> _Instructions to follow_: Quote the data below in full, please, without altering anything.

> _Given data_:
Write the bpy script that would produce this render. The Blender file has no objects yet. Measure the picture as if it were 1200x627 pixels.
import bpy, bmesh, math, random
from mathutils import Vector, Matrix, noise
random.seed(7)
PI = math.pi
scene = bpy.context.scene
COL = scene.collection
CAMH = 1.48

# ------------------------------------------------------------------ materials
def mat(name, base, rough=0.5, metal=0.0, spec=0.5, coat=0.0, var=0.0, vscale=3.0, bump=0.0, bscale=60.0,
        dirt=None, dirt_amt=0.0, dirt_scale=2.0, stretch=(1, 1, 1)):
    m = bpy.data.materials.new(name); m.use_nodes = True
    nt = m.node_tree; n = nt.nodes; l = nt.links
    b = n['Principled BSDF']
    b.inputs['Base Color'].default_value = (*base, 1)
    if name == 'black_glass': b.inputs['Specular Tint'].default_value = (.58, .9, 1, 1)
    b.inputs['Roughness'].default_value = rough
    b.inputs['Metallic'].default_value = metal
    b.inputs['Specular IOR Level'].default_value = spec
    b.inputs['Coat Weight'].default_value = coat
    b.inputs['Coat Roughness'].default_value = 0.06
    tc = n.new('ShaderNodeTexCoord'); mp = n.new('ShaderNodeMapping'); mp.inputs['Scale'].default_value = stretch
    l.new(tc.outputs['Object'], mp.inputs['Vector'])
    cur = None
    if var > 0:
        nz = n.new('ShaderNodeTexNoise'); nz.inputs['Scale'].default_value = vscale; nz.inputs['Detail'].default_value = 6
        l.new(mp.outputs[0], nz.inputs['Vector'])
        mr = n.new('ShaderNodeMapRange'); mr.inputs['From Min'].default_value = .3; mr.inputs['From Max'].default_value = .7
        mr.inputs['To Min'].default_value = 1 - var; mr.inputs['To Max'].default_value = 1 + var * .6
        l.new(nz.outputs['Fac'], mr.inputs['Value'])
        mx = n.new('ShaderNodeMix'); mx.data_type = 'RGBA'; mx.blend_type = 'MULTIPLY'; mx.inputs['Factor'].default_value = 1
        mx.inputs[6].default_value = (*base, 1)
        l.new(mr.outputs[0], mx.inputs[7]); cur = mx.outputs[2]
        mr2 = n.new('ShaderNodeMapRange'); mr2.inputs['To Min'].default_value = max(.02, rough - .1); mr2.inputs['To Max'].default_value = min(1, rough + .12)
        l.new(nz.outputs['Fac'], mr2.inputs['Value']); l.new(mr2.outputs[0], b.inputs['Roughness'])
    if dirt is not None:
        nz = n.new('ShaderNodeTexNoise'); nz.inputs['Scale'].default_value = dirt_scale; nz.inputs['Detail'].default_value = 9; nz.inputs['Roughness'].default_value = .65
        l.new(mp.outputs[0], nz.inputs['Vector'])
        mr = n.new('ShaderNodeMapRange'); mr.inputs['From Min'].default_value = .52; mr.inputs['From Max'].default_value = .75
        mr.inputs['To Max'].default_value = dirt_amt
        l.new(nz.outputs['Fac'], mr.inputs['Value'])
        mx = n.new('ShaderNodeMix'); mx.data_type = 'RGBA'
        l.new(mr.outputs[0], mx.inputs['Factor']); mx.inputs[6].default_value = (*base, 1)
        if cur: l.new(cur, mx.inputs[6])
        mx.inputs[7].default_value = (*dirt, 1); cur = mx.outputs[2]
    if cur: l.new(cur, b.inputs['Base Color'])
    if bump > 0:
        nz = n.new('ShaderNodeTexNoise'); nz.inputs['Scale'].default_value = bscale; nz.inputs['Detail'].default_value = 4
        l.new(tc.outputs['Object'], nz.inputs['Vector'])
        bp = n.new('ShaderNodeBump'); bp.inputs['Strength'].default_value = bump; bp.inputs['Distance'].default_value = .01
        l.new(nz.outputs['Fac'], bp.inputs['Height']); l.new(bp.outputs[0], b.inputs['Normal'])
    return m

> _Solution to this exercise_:
Write the bpy script that would produce this render. The Blender file has no objects yet. Measure the picture as if it were 1200x627 pixels.
import bpy, bmesh, math, random
from mathutils import Vector, Matrix, noise
random.seed(7)
PI = math.pi
scene = bpy.context.scene
COL = scene.collection
CAMH = 1.48

# ------------------------------------------------------------------ materials
def mat(name, base, rough=0.5, metal=0.0, spec=0.5, coat=0.0, var=0.0, vscale=3.0, bump=0.0, bscale=60.0,
        dirt=None, dirt_amt=0.0, dirt_scale=2.0, stretch=(1, 1, 1)):
    m = bpy.data.materials.new(name); m.use_nodes = True
    nt = m.node_tree; n = nt.nodes; l = nt.links
    b = n['Principled BSDF']
    b.inputs['Base Color'].default_value = (*base, 1)
    if name == 'black_glass': b.inputs['Specular Tint'].default_value = (.58, .9, 1, 1)
    b.inputs['Roughness'].default_value = rough
    b.inputs['Metallic'].default_value = metal
    b.inputs['Specular IOR Level'].default_value = spec
    b.inputs['Coat Weight'].default_value = coat
    b.inputs['Coat Roughness'].default_value = 0.06
    tc = n.new('ShaderNodeTexCoord'); mp = n.new('ShaderNodeMapping'); mp.inputs['Scale'].default_value = stretch
    l.new(tc.outputs['Object'], mp.inputs['Vector'])
    cur = None
    if var > 0:
        nz = n.new('ShaderNodeTexNoise'); nz.inputs['Scale'].default_value = vscale; nz.inputs['Detail'].default_value = 6
        l.new(mp.outputs[0], nz.inputs['Vector'])
        mr = n.new('ShaderNodeMapRange'); mr.inputs['From Min'].default_value = .3; mr.inputs['From Max'].default_value = .7
        mr.inputs['To Min'].default_value = 1 - var; mr.inputs['To Max'].default_value = 1 + var * .6
        l.new(nz.outputs['Fac'], mr.inputs['Value'])
        mx = n.new('ShaderNodeMix'); mx.data_type = 'RGBA'; mx.blend_type = 'MULTIPLY'; mx.inputs['Factor'].default_value = 1
        mx.inputs[6].default_value = (*base, 1)
        l.new(mr.outputs[0], mx.inputs[7]); cur = mx.outputs[2]
        mr2 = n.new('ShaderNodeMapRange'); mr2.inputs['To Min'].default_value = max(.02, rough - .1); mr2.inputs['To Max'].default_value = min(1, rough + .12)
        l.new(nz.outputs['Fac'], mr2.inputs['Value']); l.new(mr2.outputs[0], b.inputs['Roughness'])
    if dirt is not None:
        nz = n.new('ShaderNodeTexNoise'); nz.inputs['Scale'].default_value = dirt_scale; nz.inputs['Detail'].default_value = 9; nz.inputs['Roughness'].default_value = .65
        l.new(mp.outputs[0], nz.inputs['Vector'])
        mr = n.new('ShaderNodeMapRange'); mr.inputs['From Min'].default_value = .52; mr.inputs['From Max'].default_value = .75
        mr.inputs['To Max'].default_value = dirt_amt
        l.new(nz.outputs['Fac'], mr.inputs['Value'])
        mx = n.new('ShaderNodeMix'); mx.data_type = 'RGBA'
        l.new(mr.outputs[0], mx.inputs['Factor']); mx.inputs[6].default_value = (*base, 1)
        if cur: l.new(cur, mx.inputs[6])
        mx.inputs[7].default_value = (*dirt, 1); cur = mx.outputs[2]
    if cur: l.new(cur, b.inputs['Base Color'])
    if bump > 0:
        nz = n.new('ShaderNodeTexNoise'); nz.inputs['Scale'].default_value = bscale; nz.inputs['Detail'].default_value = 4
        l.new(tc.outputs['Object'], nz.inputs['Vector'])
        bp = n.new('ShaderNodeBump'); bp.inputs['Strength'].default_value = bump; bp.inputs['Distance'].default_value = .01
        l.new(nz.outputs['Fac'], bp.inputs['Height']); l.new(bp.outputs[0], b.inputs['Normal'])
    return m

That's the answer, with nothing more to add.